On my way home for the weekend, I stopped to look in a record store, and I found the vinyl that I’d been hunting down for months. Even though it was released 30 years ago, Jeff Buckley’s “Grace” certainly still has a hold on me.
Buckley has been my favorite artist for some time now, ever since one of my friends introduced me to my now favorite song, “Lover, You Should’ve Come Over,” a few years ago. Obviously, I am a bit biased in my views on Buckley. However, even objectively, “Grace” is an album that deserves to be remembered. I’ll tell you exactly why.
The 1990s produced an era of music that changed the world. We were graced with some of the most influential bands and artists of all time, such as Nirvana, Oasis, Tupac Shakur, The Fugees and many more. These musicians communicated a level of raw emotion that was previously unmatched in the industry and has never quite been replicated since. Artists became more comfortable with writing and performing songs about their innermost feelings and the hardships they’d endured. The ‘90s, a period characterized by grunge and emo lifestyles, was complemented with heavy emotions and weighted lyrical imagery of the music at the time.
Jeff Buckley, son of folk musician Tim Buckley, was no stranger to vulnerability in songwriting. He was always upfront about his struggles and his successes in both his music and in interviews. He wrote songs out of his poetry and his feelings. When asked how he would describe his sound in an interview, Buckley said, “It’s just an amalgam of everything I’ve ever loved and everything that’s ever inspired me.” Quite the poetic answer.
“Grace” is certainly a lovechild of all the conflicting emotions Buckley experienced. It takes you through the raw feelings that he experienced in life. “Sensitivity isn’t being wimpy. It’s about being so painfully aware that a flea landing on a dog is like a sonic boom,” Buckley said.

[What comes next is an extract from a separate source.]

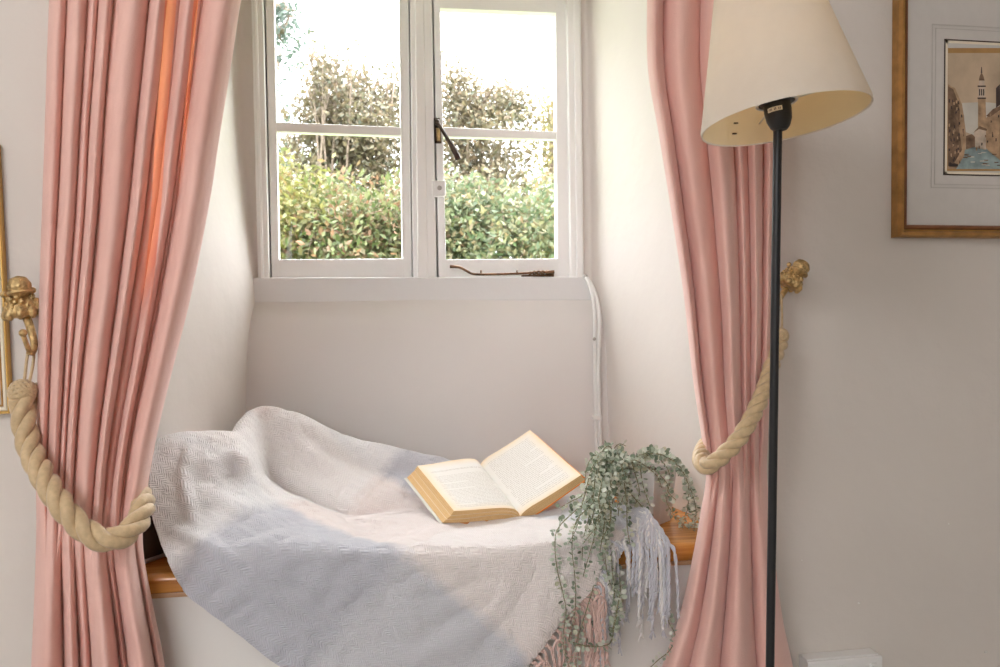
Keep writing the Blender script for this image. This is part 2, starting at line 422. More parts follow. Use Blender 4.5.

In “Lover, You Should’ve Come Over,” he touches on feelings of regret and an eternal pining for a lover that is just too far out of his reach. In “Mojo Pin” and “Eternal Life,” he verges into a dream-like trance of psychic liberation and fantastical, addictive love.
Buckley was a musician that couldn’t be defined by any one genre or category. “Grace” consisted of components from jazz, rock, folk and grunge, with dreamy acoustics reminiscent of a slightly more depressed Bob Dylan. In the album, he captured a level of vulnerability that speaks to his age at the time he wrote it. When “Grace” was released, he was 27 years old, and as anyone in their 20s knows, it can be a very emotionally confusing time. His vulnerability and authenticity about what he was going through make this album that much more relatable.
That is one of the reasons this album has stuck with me so much since I first listened to it; there really isn’t much like it. That kind of uniqueness and authenticity shouldn’t be forgotten.
I believe that the other reason this album should be remembered, other than the fact that it is an incredible album (in my opinion), is that Buckley didn’t have the same intentions as many of the artists we listen to today.
The music scene cycles through trends more quickly than ever before, and artists are constantly switching up their styles to move with the changing times and to bring in more fans and cash. Think about all of the artists who put out country music this past year, just because that’s what was selling. This type of music production doesn’t hold an ounce of authenticity to their character.
Buckley didn’t operate that way. Music wasn’t seen as a money-making opportunity for him. It was an outlet for his emotions; a way to transform his poetry and the bad situations in his life into something beautiful and eloquent.
Buckey said it best himself when he was asked about how he landed a contract with Columbia Records.
“They came to me. I didn’t intend for them to. I was just making music.”